Stored data:
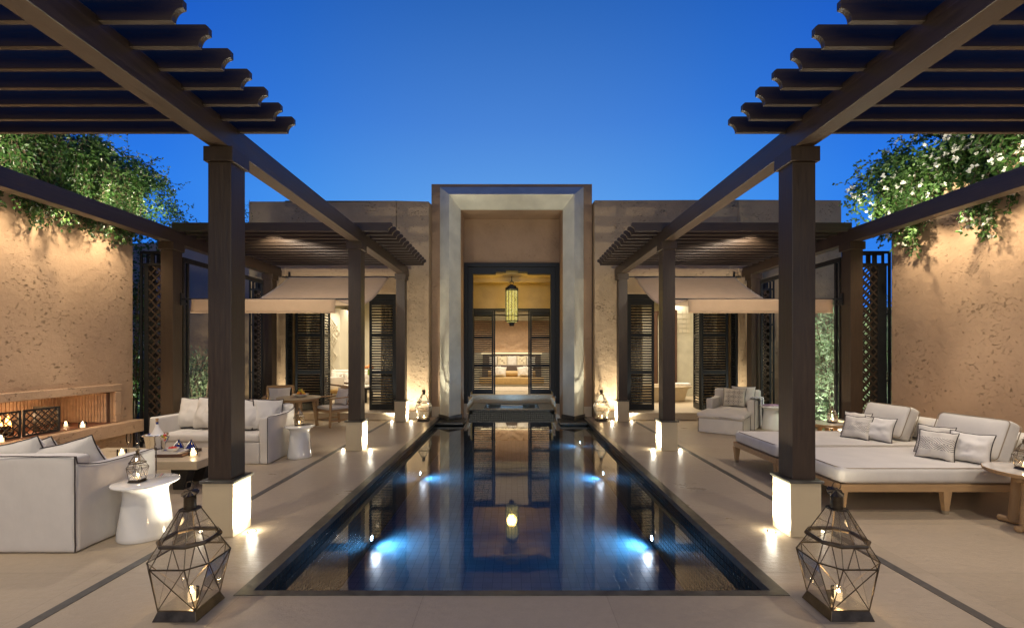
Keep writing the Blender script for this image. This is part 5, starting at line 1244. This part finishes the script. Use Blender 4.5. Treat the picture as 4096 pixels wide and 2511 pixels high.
obj('frame', mb, 'brownwood', ic, bevel=.004); obj('seat_pad', MB().soft(-.27, .27, -.3, .3, .3, .4, .04, .08), 'upholstery', ic, True); obj('back_pad', MB().soft(-.27, .27, .26, .36, .38, .74, .04, .08), 'linen_w', ic, True)
it = thing('indoor_table', 'low black table inside the left doorway', 'table', (-3.72, 12.55, .17)); obj('table_top', MB().box(-.4, .4, -.3, .3, .36, .42), 'iron', it, bevel=.004)
for sx, sy in ((-1, -1), (1, -1), (1, 1), (-1, 1)): obj('leg', MB().box(sx * .34 - .03, sx * .34 + .03, sy * .24 - .03, sy * .24 + .03, 0, .36), 'iron', it)
st_ = thing('console_table', 'slim cream console holding the flowers inside the left doorway', 'console', (-4.05, 13.3, .17)); obj('top', MB().box(-.2, .2, -.15, .15, .68, .72), 'cream', st_)
for sx in (-1, 1): obj('leg', MB().box(sx * .17 - .02, sx * .17 + .02, -.12, .12, 0, .68), 'cream', st_)
vs = thing('flower_vase', 'green glass vase on the console inside the left doorway', 'vase', (-4.27 + .0, 13.3, .89)); obj('vase', MB().lathe([(.05, 0), (.06, .01), (.06, .15), (.055, .17)], n=20), 'green_fruit', vs, True)
fl = thing('flower_bunch', 'bunch of peach roses in the green vase seen through the left doorway', 'flowers', (-4.27, 13.3, 1.04)); random.seed(2)
mb = MB()
for k in range(13):
    a = k * 2.4; r = .032 * math.sqrt(k); mb.ball((r * math.cos(a), r * math.sin(a), .14 - r * .5), .04, 10)
obj('roses', mb, 'peach_petal', fl, True)
mb = MB()
for k in range(9): mb.tube([(0, 0, -.1), (.08 * math.cos(k), .08 * math.sin(k), .1)], .004, 5)
obj('stalks', mb, 'leaf_dark', fl)
# bedroom
bed = thing('bed', 'wide bed with dark footboard in the bedroom seen through the portal', 'bed', (0, 18.1, .302))
obj('mattress', MB().soft(-1.1, 1.1, -.85, .9, .2, .62, .06, .15), 'linen_w', bed, True); obj('headboard', MB().soft(-1.25, 1.25, .9, 1.0, 0, 1.2, .03, .2), 'taupe', bed, True); obj('footboard', MB().soft(-1.15, 1.15, -.95, -.87, 0, .77, .03, .2), 'taupe', bed, True)
for k, (x, w_, m_) in enumerate(((-.72, .5, 'linen_w'), (-.40, .46, 'linen_frame'), (-.05, .44, 'linen_w'), (.10, .44, 'linen_w'), (.42, .46, 'linen_frame'), (.76, .5, 'linen_w'))):
    cushion((x, 18.75 - (.14 if m_ == 'linen_frame' else 0), 1.19), (R(12), 0, PI), w_, .46, .16, ('plain cream pillow at the far left of the bed', 'cream pillow with brown border motif on the left of the bed', 'plain cream pillow left of the bed centre', 'plain cream pillow right of the bed centre', 'cream pillow with brown border motif on the right of the bed', 'plain cream pillow at the far right of the bed')[k], m_, 'piping_t', 91 + k, 'pillows on the bed')
bs = thing('bedroom_bench', 'honey coloured sofa bench at the foot of the bed', 'bench', (0, 16.75, .302)); obj('seat', MB().soft(-1.2, 1.2, -.4, .35, .08, .33, .03, .15), 'upholstery', bs, True); obj('plinth', MB().box(-1.15, 1.15, -.34, .3, 0, .078), 'cream', bs)
obj('bolster', MB().tube([(-.9, .2, .44), (.9, .2, .44)], .115, 20), 'upholstery', bs, True)
for k, x in enumerate((-.60, -.40, .40, .62)): cushion((x, 16.72 + (.1 if k in (0, 3) else 0), .84), (R(14), R((4, -5, 5, -4)[k]), PI), .38, .38, .14, 'white cushion, %s from the left on the honey bench' % ('first', 'second', 'third', 'fourth')[k], 'linen_w', 'linen_w', 101 + k, 'cushions on the bedroom bench')
rg = thing('rug', 'ivory rug on the bedroom floor behind the threshold', 'rug', (0, 15.2, .303)); obj('pile', MB().box(-1.2, 1.2, -.9, .9, 0, .012), 'rug', rg)

# soft warm unseen fill added behind the camera to brighten the fronts
area('front_fill_light', (0, -3.2, 3.2), (0, 9, 2.6), 230, 9, 3, (1, .90, .66))
for s, nm in SIDES:  # extra lamps added above the beams to brighten the vines
    spot('portal_fill_light', (s * 2.32, 4.22, 3.27), (-s * 1.45, 10.5, 3.0), 155, 46, .8, (1, .92, .72), .04)

# ------------------------------------------------------------------ sky, sun, camera
w = bpy.data.worlds.new('World'); sc.world = w; w.use_nodes = True
nt = w.node_tree; nt.nodes.clear()
tc = nd(nt, 'ShaderNodeTexCoord'); nrm = nd(nt, 'ShaderNodeVectorMath', operation='NORMALIZE'); nt.links.new(tc.outputs['Generated'], nrm.inputs[0])
sp = nd(nt, 'ShaderNodeSeparateXYZ'); nt.links.new(nrm.outputs[0], sp.inputs[0])
ev = ramp(nt, sp.outputs[2], [(0, (.13, .38, .84)), (.30, (.105, .33, .78)), (.45, (.06, .215, .64)), (.62, (.024, .125, .46)), (1, (.008, .06, .28))])
hl = mathn(nt, 'SQRT', mathn(nt, 'SUBTRACT', 1.0001, mathn(nt, 'MULTIPLY', sp.outputs[2], sp.outputs[2])))
azc = mathn(nt, 'DIVIDE', sp.outputs[1], hl)
lat = ramp(nt, azc, [(0, (.12, .25, .42)), (.60, (.14, .44, .86)), (.78, (.22, .58, 1.0)), (.90, (.5, .80, 1.0)), (1, (1, 1, 1))])
c = mixc(nt, 1.0, ev, lat, 'MULTIPLY')
sky = nd(nt, 'ShaderNodeTexSky', sky_type='NISHITA'); sky.sun_disc = False; sky.sun_elevation = R(3); sky.sun_rotation = R(0)
bg1 = nd(nt, 'ShaderNodeBackground'); nt.links.new(c, bg1.inputs[0]); bg1.inputs[1].default_value = .95
bg2 = nd(nt, 'ShaderNodeBackground'); nt.links.new(mixc(nt, 1.0, sky.outputs[0], (.3, .6, 1), 'MULTIPLY'), bg2.inputs[0]); bg2.inputs[1].default_value = .004
ad = nd(nt, 'ShaderNodeAddShader'); o = nd(nt, 'ShaderNodeOutputWorld')
nt.links.new(bg1.outputs[0], ad.inputs[0]); nt.links.new(bg2.outputs[0], ad.inputs[1]); nt.links.new(ad.outputs[0], o.inputs[0])

cam = bpy.data.cameras.new('camera'); co = bpy.data.objects.new('camera', cam); COL.objects.link(co)
co.location = (0, 0, EYE); co.rotation_euler = (PI / 2, 0, 0)
cam.sensor_width = 36; cam.lens = 36 * F / 4096
cam.shift_y = (H - 2511 / 2) / 4096; cam.shift_x = (2048 - CX) / 4096
cam.clip_start = .05; cam.clip_end = 600
sc.camera = co
sc.view_settings.view_transform = 'Standard'; sc.view_settings.look = 'None'; sc.view_settings.exposure = .15; sc.view_settings.gamma = 1
sc.cycles.use_denoising = True
try: sc.cycles.denoiser = 'OPENIMAGEDENOISE'
except Exception: pass
sc.cycles.max_bounces = 8; sc.cycles.transparent_max_bounces = 24; sc.cycles.diffuse_bounces = 4; sc.cycles.glossy_bounces = 4
sc.cycles.sample_clamp_indirect = 4; sc.cycles.caustics_reflective = False; sc.cycles.caustics_refractive = False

Stated problem: Omit each picture, then return all of the listing exactly as it stands.

Full solution:
Keep writing the Blender script for this image. This is part 5, starting at line 1244. This part finishes the script. Use Blender 4.5. Treat the picture as 4096 pixels wide and 2511 pixels high.
obj('frame', mb, 'brownwood', ic, bevel=.004); obj('seat_pad', MB().soft(-.27, .27, -.3, .3, .3, .4, .04, .08), 'upholstery', ic, True); obj('back_pad', MB().soft(-.27, .27, .26, .36, .38, .74, .04, .08), 'linen_w', ic, True)
it = thing('indoor_table', 'low black table inside the left doorway', 'table', (-3.72, 12.55, .17)); obj('table_top', MB().box(-.4, .4, -.3, .3, .36, .42), 'iron', it, bevel=.004)
for sx, sy in ((-1, -1), (1, -1), (1, 1), (-1, 1)): obj('leg', MB().box(sx * .34 - .03, sx * .34 + .03, sy * .24 - .03, sy * .24 + .03, 0, .36), 'iron', it)
st_ = thing('console_table', 'slim cream console holding the flowers inside the left doorway', 'console', (-4.05, 13.3, .17)); obj('top', MB().box(-.2, .2, -.15, .15, .68, .72), 'cream', st_)
for sx in (-1, 1): obj('leg', MB().box(sx * .17 - .02, sx * .17 + .02, -.12, .12, 0, .68), 'cream', st_)
vs = thing('flower_vase', 'green glass vase on the console inside the left doorway', 'vase', (-4.27 + .0, 13.3, .89)); obj('vase', MB().lathe([(.05, 0), (.06, .01), (.06, .15), (.055, .17)], n=20), 'green_fruit', vs, True)
fl = thing('flower_bunch', 'bunch of peach roses in the green vase seen through the left doorway', 'flowers', (-4.27, 13.3, 1.04)); random.seed(2)
mb = MB()
for k in range(13):
    a = k * 2.4; r = .032 * math.sqrt(k); mb.ball((r * math.cos(a), r * math.sin(a), .14 - r * .5), .04, 10)
obj('roses', mb, 'peach_petal', fl, True)
mb = MB()
for k in range(9): mb.tube([(0, 0, -.1), (.08 * math.cos(k), .08 * math.sin(k), .1)], .004, 5)
obj('stalks', mb, 'leaf_dark', fl)
# bedroom
bed = thing('bed', 'wide bed with dark footboard in the bedroom seen through the portal', 'bed', (0, 18.1, .302))
obj('mattress', MB().soft(-1.1, 1.1, -.85, .9, .2, .62, .06, .15), 'linen_w', bed, True); obj('headboard', MB().soft(-1.25, 1.25, .9, 1.0, 0, 1.2, .03, .2), 'taupe', bed, True); obj('footboard', MB().soft(-1.15, 1.15, -.95, -.87, 0, .77, .03, .2), 'taupe', bed, True)
for k, (x, w_, m_) in enumerate(((-.72, .5, 'linen_w'), (-.40, .46, 'linen_frame'), (-.05, .44, 'linen_w'), (.10, .44, 'linen_w'), (.42, .46, 'linen_frame'), (.76, .5, 'linen_w'))):
    cushion((x, 18.75 - (.14 if m_ == 'linen_frame' else 0), 1.19), (R(12), 0, PI), w_, .46, .16, ('plain cream pillow at the far left of the bed', 'cream pillow with brown border motif on the left of the bed', 'plain cream pillow left of the bed centre', 'plain cream pillow right of the bed centre', 'cream pillow with brown border motif on the right of the bed', 'plain cream pillow at the far right of the bed')[k], m_, 'piping_t', 91 + k, 'pillows on the bed')
bs = thing('bedroom_bench', 'honey coloured sofa bench at the foot of the bed', 'bench', (0, 16.75, .302)); obj('seat', MB().soft(-1.2, 1.2, -.4, .35, .08, .33, .03, .15), 'upholstery', bs, True); obj('plinth', MB().box(-1.15, 1.15, -.34, .3, 0, .078), 'cream', bs)
obj('bolster', MB().tube([(-.9, .2, .44), (.9, .2, .44)], .115, 20), 'upholstery', bs, True)
for k, x in enumerate((-.60, -.40, .40, .62)): cushion((x, 16.72 + (.1 if k in (0, 3) else 0), .84), (R(14), R((4, -5, 5, -4)[k]), PI), .38, .38, .14, 'white cushion, %s from the left on the honey bench' % ('first', 'second', 'third', 'fourth')[k], 'linen_w', 'linen_w', 101 + k, 'cushions on the bedroom bench')
rg = thing('rug', 'ivory rug on the bedroom floor behind the threshold', 'rug', (0, 15.2, .303)); obj('pile', MB().box(-1.2, 1.2, -.9, .9, 0, .012), 'rug', rg)

# soft warm unseen fill added behind the camera to brighten the fronts
area('front_fill_light', (0, -3.2, 3.2), (0, 9, 2.6), 230, 9, 3, (1, .90, .66))
for s, nm in SIDES:  # extra lamps added above the beams to brighten the vines
    spot('portal_fill_light', (s * 2.32, 4.22, 3.27), (-s * 1.45, 10.5, 3.0), 155, 46, .8, (1, .92, .72), .04)

# ------------------------------------------------------------------ sky, sun, camera
w = bpy.data.worlds.new('World'); sc.world = w; w.use_nodes = True
nt = w.node_tree; nt.nodes.clear()
tc = nd(nt, 'ShaderNodeTexCoord'); nrm = nd(nt, 'ShaderNodeVectorMath', operation='NORMALIZE'); nt.links.new(tc.outputs['Generated'], nrm.inputs[0])
sp = nd(nt, 'ShaderNodeSeparateXYZ'); nt.links.new(nrm.outputs[0], sp.inputs[0])
ev = ramp(nt, sp.outputs[2], [(0, (.13, .38, .84)), (.30, (.105, .33, .78)), (.45, (.06, .215, .64)), (.62, (.024, .125, .46)), (1, (.008, .06, .28))])
hl = mathn(nt, 'SQRT', mathn(nt, 'SUBTRACT', 1.0001, mathn(nt, 'MULTIPLY', sp.outputs[2], sp.outputs[2])))
azc = mathn(nt, 'DIVIDE', sp.outputs[1], hl)
lat = ramp(nt, azc, [(0, (.12, .25, .42)), (.60, (.14, .44, .86)), (.78, (.22, .58, 1.0)), (.90, (.5, .80, 1.0)), (1, (1, 1, 1))])
c = mixc(nt, 1.0, ev, lat, 'MULTIPLY')
sky = nd(nt, 'ShaderNodeTexSky', sky_type='NISHITA'); sky.sun_disc = False; sky.sun_elevation = R(3); sky.sun_rotation = R(0)
bg1 = nd(nt, 'ShaderNodeBackground'); nt.links.new(c, bg1.inputs[0]); bg1.inputs[1].default_value = .95
bg2 = nd(nt, 'ShaderNodeBackground'); nt.links.new(mixc(nt, 1.0, sky.outputs[0], (.3, .6, 1), 'MULTIPLY'), bg2.inputs[0]); bg2.inputs[1].default_value = .004
ad = nd(nt, 'ShaderNodeAddShader'); o = nd(nt, 'ShaderNodeOutputWorld')
nt.links.new(bg1.outputs[0], ad.inputs[0]); nt.links.new(bg2.outputs[0], ad.inputs[1]); nt.links.new(ad.outputs[0], o.inputs[0])

cam = bpy.data.cameras.new('camera'); co = bpy.data.objects.new('camera', cam); COL.objects.link(co)
co.location = (0, 0, EYE); co.rotation_euler = (PI / 2, 0, 0)
cam.sensor_width = 36; cam.lens = 36 * F / 4096
cam.shift_y = (H - 2511 / 2) / 4096; cam.shift_x = (2048 - CX) / 4096
cam.clip_start = .05; cam.clip_end = 600
sc.camera = co
sc.view_settings.view_transform = 'Standard'; sc.view_settings.look = 'None'; sc.view_settings.exposure = .15; sc.view_settings.gamma = 1
sc.cycles.use_denoising = True
try: sc.cycles.denoiser = 'OPENIMAGEDENOISE'
except Exception: pass
sc.cycles.max_bounces = 8; sc.cycles.transparent_max_bounces = 24; sc.cycles.diffuse_bounces = 4; sc.cycles.glossy_bounces = 4
sc.cycles.sample_clamp_indirect = 4; sc.cycles.caustics_reflective = False; sc.cycles.caustics_refractive = False